Your objective:
What lies from the line containing "Reconstruct this image" through the line containing "COL = SC.collection"? Print exactly those lines, with both ends, and no others.

Raw records:
--------------------------------
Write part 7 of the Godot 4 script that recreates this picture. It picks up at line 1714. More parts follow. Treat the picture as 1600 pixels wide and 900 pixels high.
--------------------------------
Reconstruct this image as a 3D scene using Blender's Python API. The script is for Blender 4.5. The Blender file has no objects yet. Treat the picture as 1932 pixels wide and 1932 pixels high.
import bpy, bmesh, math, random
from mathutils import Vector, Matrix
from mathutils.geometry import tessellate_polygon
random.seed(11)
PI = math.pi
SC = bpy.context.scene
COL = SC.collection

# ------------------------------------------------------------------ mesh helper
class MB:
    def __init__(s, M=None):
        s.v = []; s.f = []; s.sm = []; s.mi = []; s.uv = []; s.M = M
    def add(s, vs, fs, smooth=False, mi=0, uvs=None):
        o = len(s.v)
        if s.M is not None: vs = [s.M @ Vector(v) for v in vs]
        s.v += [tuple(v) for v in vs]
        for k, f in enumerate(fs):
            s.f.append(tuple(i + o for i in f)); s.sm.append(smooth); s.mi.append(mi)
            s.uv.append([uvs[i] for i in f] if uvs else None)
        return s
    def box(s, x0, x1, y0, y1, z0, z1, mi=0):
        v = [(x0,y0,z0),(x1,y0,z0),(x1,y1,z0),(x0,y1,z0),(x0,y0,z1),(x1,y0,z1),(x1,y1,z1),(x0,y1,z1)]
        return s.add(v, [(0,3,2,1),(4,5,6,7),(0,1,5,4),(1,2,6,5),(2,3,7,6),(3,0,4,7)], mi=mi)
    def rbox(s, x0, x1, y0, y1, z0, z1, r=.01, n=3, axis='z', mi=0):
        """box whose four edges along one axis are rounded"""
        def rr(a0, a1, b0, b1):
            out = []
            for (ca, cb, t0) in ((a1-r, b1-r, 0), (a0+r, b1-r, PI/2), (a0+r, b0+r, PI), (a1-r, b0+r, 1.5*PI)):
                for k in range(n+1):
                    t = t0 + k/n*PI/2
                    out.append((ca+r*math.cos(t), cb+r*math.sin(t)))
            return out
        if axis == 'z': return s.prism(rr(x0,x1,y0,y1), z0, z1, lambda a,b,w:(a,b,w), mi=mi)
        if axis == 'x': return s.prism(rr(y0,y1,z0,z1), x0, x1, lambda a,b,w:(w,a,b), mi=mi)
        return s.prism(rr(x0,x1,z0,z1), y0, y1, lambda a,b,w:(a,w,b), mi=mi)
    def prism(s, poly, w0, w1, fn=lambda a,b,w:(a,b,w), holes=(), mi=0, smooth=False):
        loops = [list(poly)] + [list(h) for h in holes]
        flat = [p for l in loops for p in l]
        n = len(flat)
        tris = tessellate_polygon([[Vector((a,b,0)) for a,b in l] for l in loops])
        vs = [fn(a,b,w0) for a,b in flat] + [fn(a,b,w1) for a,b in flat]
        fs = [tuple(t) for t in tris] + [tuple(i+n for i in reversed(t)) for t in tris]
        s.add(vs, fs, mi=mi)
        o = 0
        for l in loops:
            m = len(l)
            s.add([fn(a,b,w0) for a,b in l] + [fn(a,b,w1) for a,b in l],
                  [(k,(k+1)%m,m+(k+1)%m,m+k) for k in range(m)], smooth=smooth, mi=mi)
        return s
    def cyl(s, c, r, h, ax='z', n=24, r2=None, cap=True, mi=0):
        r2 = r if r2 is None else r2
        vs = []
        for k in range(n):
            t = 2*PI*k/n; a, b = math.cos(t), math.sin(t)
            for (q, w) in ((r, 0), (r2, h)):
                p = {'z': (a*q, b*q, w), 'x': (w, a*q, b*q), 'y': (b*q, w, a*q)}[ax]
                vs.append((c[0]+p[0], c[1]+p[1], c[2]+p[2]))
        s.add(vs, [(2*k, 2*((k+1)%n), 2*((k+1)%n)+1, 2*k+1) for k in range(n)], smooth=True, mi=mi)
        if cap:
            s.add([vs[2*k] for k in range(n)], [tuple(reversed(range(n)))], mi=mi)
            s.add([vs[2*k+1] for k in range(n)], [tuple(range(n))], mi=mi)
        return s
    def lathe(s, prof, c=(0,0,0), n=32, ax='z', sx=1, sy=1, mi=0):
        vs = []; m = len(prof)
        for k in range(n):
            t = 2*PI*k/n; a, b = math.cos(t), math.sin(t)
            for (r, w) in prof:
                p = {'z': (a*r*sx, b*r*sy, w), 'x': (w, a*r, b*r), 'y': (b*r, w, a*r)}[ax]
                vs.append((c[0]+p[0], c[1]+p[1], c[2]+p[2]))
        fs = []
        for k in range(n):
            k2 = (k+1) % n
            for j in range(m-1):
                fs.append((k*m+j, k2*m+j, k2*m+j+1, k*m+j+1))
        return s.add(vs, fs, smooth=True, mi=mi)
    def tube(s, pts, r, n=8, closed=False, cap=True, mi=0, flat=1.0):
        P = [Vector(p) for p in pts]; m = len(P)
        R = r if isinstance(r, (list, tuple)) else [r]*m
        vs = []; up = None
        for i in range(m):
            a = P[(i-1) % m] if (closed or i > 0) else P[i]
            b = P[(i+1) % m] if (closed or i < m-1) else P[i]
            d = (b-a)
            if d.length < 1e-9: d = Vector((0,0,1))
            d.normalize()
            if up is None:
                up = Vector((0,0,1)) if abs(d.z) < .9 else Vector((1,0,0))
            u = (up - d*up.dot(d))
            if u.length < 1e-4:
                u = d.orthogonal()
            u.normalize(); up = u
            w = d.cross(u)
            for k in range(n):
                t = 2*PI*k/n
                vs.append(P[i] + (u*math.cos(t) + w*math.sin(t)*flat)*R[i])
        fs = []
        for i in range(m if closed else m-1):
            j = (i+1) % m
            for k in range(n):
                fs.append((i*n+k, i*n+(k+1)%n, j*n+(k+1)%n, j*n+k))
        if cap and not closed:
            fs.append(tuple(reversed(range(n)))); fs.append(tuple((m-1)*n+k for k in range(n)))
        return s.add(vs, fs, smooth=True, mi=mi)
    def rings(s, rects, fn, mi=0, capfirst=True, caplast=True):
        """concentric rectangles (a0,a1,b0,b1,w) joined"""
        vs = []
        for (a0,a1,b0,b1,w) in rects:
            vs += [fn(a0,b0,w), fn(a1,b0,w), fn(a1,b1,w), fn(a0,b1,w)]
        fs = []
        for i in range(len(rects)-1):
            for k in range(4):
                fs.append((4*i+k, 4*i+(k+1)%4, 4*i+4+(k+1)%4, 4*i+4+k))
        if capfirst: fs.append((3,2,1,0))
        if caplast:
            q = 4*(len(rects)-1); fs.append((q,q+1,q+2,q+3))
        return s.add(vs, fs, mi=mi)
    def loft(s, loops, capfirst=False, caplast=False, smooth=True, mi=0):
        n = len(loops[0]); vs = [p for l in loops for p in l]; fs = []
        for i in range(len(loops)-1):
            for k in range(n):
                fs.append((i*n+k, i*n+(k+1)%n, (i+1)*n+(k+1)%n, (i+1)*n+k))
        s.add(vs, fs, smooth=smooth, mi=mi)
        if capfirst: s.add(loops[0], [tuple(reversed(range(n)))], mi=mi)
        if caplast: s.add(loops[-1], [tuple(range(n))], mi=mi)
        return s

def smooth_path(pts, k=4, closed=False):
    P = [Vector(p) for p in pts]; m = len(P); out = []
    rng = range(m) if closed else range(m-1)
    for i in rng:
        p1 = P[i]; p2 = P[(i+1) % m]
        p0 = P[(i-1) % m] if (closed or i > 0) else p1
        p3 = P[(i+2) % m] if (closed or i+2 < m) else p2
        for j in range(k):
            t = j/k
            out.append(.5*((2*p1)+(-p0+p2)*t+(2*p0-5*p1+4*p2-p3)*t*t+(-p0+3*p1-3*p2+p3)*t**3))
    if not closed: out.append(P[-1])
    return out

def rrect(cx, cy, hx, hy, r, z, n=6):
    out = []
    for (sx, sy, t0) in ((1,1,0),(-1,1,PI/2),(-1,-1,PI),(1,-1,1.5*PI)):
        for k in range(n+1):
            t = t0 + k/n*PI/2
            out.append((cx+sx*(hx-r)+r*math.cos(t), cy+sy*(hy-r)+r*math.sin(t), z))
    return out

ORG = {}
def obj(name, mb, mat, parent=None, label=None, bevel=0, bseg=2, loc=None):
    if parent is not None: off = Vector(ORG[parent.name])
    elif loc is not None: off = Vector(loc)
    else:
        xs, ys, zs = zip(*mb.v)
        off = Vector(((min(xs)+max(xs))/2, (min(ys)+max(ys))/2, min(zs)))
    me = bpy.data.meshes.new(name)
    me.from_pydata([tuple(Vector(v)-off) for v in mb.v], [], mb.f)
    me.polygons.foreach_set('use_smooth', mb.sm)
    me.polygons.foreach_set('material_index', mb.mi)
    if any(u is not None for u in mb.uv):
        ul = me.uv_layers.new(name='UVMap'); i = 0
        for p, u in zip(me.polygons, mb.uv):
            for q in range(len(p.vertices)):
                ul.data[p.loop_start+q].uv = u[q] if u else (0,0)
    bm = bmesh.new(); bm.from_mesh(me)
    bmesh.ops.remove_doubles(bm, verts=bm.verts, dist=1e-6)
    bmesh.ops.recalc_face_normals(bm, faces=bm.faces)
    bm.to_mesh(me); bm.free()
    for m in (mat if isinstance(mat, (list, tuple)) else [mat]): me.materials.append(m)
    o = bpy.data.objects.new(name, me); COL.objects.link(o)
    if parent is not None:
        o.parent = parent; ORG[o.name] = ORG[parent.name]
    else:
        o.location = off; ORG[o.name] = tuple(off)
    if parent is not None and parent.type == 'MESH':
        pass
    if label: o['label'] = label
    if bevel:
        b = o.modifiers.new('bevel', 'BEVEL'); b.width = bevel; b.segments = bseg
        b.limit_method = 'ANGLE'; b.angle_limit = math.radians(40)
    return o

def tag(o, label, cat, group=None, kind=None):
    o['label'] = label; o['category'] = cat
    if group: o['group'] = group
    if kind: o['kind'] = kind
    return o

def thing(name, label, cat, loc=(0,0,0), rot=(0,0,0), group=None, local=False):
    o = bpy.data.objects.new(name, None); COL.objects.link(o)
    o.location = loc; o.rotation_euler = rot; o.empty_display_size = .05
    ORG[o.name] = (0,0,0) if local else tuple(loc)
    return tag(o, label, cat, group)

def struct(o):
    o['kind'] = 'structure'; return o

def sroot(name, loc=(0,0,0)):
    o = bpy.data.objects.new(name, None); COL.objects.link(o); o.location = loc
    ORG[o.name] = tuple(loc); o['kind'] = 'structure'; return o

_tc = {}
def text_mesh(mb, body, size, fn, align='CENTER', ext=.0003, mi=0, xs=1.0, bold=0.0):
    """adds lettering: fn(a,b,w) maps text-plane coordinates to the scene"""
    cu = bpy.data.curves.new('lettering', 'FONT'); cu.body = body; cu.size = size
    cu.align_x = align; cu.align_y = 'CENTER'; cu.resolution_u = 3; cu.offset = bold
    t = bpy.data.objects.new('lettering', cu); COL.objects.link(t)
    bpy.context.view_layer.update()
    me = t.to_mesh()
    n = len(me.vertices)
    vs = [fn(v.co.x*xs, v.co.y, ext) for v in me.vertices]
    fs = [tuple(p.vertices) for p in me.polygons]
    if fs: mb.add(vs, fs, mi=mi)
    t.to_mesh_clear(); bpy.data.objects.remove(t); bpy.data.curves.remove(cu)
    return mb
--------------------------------
Expected answer:
Reconstruct this image as a 3D scene using Blender's Python API. The script is for Blender 4.5. The Blender file has no objects yet. Treat the picture as 1932 pixels wide and 1932 pixels high.
import bpy, bmesh, math, random
from mathutils import Vector, Matrix
from mathutils.geometry import tessellate_polygon
random.seed(11)
PI = math.pi
SC = bpy.context.scene
COL = SC.collection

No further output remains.